TASK DIRECTIONS:
Reproduce the entries from their first line up to and including the line with "bg.inputs[1].default_value = 0.35". Leave out everything after it.

MATERIAL FOR THE TASK:
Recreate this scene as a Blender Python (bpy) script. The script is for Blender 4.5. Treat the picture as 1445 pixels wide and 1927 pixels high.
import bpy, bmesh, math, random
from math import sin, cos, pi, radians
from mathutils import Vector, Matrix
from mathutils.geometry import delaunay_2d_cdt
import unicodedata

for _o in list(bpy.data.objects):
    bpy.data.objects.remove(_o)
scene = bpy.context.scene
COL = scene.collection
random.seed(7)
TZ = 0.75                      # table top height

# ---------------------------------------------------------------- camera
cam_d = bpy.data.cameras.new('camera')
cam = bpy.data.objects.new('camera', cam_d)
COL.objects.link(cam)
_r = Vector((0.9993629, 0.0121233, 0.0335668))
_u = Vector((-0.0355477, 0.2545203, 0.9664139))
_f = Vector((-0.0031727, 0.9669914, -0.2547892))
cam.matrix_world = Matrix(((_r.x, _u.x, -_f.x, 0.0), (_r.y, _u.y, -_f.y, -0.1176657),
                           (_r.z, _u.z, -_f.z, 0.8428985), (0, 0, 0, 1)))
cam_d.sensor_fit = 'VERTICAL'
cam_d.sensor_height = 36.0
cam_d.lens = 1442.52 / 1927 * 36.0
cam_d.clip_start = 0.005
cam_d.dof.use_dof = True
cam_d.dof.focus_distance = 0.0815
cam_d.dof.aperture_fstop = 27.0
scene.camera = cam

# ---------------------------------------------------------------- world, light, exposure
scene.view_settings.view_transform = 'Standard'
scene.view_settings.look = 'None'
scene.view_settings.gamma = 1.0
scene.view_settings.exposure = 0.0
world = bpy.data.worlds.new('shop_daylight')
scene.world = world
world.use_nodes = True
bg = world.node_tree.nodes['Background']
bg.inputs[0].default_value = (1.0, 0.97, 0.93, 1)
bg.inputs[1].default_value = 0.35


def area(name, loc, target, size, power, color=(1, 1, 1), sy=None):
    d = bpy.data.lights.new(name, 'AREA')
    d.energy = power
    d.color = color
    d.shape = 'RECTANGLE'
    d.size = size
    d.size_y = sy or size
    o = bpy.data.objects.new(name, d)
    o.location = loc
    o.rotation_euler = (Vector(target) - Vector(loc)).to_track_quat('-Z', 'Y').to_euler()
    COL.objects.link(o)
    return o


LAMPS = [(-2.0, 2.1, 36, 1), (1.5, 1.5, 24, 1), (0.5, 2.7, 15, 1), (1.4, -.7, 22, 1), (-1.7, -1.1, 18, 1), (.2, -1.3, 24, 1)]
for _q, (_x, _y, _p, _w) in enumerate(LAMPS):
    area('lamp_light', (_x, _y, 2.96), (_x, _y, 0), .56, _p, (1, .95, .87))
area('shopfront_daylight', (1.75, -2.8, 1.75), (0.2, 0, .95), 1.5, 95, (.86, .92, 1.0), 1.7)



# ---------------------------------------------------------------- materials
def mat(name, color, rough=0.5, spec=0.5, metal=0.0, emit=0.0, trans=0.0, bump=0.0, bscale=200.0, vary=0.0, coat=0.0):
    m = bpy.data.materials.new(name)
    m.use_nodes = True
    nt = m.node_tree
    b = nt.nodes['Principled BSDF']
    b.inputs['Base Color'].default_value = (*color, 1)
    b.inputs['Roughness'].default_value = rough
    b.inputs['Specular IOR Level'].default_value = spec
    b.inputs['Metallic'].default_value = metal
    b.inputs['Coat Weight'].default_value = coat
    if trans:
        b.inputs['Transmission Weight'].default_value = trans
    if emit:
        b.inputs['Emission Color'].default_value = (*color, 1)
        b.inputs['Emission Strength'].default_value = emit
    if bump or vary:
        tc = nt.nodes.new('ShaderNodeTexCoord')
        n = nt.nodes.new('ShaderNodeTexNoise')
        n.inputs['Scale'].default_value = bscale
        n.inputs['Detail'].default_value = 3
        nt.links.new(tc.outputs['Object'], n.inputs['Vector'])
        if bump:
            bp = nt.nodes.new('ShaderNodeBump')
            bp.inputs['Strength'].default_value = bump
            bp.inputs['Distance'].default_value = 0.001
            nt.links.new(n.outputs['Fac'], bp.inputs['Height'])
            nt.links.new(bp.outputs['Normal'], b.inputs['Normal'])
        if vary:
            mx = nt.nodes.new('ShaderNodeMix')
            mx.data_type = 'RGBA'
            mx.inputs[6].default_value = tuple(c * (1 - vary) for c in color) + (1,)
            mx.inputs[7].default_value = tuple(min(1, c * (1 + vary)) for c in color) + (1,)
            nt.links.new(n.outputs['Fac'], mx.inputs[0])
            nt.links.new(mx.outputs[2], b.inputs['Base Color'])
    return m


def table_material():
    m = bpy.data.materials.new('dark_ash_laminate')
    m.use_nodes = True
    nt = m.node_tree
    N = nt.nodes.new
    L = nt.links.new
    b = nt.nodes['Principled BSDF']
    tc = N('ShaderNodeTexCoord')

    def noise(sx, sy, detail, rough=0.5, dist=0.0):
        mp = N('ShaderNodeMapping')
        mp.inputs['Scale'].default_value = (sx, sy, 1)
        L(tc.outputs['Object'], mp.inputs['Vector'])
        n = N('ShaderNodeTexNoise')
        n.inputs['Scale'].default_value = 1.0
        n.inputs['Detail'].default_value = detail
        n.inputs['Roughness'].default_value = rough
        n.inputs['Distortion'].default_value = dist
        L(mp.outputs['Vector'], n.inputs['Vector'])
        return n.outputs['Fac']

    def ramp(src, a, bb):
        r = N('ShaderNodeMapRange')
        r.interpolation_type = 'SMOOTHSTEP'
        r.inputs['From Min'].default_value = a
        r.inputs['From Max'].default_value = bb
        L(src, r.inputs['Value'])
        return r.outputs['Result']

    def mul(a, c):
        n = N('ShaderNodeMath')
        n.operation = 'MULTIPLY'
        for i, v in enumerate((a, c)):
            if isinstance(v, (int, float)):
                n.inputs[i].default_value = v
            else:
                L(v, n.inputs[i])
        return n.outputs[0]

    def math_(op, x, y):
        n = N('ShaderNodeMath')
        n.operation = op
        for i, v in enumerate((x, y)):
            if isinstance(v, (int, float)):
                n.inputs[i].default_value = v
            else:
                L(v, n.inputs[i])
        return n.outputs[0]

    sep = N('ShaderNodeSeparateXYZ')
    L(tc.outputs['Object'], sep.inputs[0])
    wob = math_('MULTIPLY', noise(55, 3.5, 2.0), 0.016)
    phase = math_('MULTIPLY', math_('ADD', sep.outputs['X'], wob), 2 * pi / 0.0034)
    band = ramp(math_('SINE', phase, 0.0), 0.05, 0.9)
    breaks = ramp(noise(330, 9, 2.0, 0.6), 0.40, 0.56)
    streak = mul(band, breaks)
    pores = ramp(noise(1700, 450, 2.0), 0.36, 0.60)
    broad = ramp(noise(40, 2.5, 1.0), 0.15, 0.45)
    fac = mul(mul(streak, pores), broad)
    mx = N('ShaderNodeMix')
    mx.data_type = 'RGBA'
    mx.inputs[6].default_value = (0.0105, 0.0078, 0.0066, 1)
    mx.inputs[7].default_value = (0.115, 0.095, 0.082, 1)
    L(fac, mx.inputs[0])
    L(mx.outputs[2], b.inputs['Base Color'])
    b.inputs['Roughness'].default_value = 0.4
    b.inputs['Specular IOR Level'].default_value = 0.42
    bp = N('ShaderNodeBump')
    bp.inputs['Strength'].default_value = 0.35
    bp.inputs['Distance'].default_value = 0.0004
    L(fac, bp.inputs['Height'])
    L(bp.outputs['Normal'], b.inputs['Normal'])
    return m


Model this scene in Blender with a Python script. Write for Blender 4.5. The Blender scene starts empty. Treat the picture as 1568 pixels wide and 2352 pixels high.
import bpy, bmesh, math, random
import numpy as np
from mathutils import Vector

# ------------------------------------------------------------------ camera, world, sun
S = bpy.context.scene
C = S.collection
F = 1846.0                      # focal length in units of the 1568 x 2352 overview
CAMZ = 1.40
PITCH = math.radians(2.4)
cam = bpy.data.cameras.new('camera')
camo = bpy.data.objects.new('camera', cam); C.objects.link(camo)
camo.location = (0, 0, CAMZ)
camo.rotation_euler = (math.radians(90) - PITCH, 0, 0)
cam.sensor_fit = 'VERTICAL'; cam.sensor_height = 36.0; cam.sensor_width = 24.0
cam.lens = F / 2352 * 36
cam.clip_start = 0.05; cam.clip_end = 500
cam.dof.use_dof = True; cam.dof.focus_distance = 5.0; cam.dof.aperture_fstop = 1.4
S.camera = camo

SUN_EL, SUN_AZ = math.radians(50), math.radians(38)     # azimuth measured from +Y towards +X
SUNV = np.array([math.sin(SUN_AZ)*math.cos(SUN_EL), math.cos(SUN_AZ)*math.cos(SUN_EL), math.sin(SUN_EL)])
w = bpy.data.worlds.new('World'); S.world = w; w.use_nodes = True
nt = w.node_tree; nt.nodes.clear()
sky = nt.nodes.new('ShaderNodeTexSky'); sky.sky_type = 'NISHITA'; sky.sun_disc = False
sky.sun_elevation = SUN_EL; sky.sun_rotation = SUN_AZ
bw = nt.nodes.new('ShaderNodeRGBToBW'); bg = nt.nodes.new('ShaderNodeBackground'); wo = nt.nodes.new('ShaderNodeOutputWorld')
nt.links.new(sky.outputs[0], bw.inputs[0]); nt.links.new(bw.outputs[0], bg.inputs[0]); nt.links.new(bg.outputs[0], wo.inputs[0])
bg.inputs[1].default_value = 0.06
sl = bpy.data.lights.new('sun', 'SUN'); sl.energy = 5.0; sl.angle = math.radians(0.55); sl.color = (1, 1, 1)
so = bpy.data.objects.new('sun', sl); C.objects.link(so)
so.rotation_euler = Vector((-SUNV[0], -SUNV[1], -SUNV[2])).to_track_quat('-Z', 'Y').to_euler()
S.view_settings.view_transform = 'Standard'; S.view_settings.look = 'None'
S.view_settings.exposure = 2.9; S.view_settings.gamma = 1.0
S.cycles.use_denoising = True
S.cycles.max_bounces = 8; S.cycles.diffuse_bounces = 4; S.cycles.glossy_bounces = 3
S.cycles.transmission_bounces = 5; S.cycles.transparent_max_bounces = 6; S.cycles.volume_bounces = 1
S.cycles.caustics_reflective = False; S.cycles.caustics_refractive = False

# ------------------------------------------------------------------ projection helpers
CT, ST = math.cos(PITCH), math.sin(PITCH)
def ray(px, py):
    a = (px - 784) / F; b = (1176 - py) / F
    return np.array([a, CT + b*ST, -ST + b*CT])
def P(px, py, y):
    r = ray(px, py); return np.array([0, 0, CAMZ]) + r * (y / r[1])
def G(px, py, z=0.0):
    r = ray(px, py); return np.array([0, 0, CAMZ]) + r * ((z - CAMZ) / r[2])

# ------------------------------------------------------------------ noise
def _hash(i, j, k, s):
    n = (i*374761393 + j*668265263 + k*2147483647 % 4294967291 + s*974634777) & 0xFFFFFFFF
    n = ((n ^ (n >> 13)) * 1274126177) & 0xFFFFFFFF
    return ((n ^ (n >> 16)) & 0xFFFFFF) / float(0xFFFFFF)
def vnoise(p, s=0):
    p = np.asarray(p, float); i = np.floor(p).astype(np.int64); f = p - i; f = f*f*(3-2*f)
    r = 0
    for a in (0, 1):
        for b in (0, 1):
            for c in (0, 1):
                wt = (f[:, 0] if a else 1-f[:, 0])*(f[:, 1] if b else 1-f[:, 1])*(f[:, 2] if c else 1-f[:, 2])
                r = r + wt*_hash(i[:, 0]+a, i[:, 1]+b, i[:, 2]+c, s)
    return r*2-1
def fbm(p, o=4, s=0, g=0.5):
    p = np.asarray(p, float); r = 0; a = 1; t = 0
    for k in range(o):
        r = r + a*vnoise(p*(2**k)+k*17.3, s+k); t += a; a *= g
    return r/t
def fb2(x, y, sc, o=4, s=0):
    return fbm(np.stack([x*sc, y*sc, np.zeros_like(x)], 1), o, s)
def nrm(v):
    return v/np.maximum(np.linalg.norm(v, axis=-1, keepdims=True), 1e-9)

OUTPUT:
Recreate this scene as a Blender Python (bpy) script. The script is for Blender 4.5. Treat the picture as 1445 pixels wide and 1927 pixels high.
import bpy, bmesh, math, random
from math import sin, cos, pi, radians
from mathutils import Vector, Matrix
from mathutils.geometry import delaunay_2d_cdt
import unicodedata

for _o in list(bpy.data.objects):
    bpy.data.objects.remove(_o)
scene = bpy.context.scene
COL = scene.collection
random.seed(7)
TZ = 0.75                      # table top height

# ---------------------------------------------------------------- camera
cam_d = bpy.data.cameras.new('camera')
cam = bpy.data.objects.new('camera', cam_d)
COL.objects.link(cam)
_r = Vector((0.9993629, 0.0121233, 0.0335668))
_u = Vector((-0.0355477, 0.2545203, 0.9664139))
_f = Vector((-0.0031727, 0.9669914, -0.2547892))
cam.matrix_world = Matrix(((_r.x, _u.x, -_f.x, 0.0), (_r.y, _u.y, -_f.y, -0.1176657),
                           (_r.z, _u.z, -_f.z, 0.8428985), (0, 0, 0, 1)))
cam_d.sensor_fit = 'VERTICAL'
cam_d.sensor_height = 36.0
cam_d.lens = 1442.52 / 1927 * 36.0
cam_d.clip_start = 0.005
cam_d.dof.use_dof = True
cam_d.dof.focus_distance = 0.0815
cam_d.dof.aperture_fstop = 27.0
scene.camera = cam

# ---------------------------------------------------------------- world, light, exposure
scene.view_settings.view_transform = 'Standard'
scene.view_settings.look = 'None'
scene.view_settings.gamma = 1.0
scene.view_settings.exposure = 0.0
world = bpy.data.worlds.new('shop_daylight')
scene.world = world
world.use_nodes = True
bg = world.node_tree.nodes['Background']
bg.inputs[0].default_value = (1.0, 0.97, 0.93, 1)
bg.inputs[1].default_value = 0.35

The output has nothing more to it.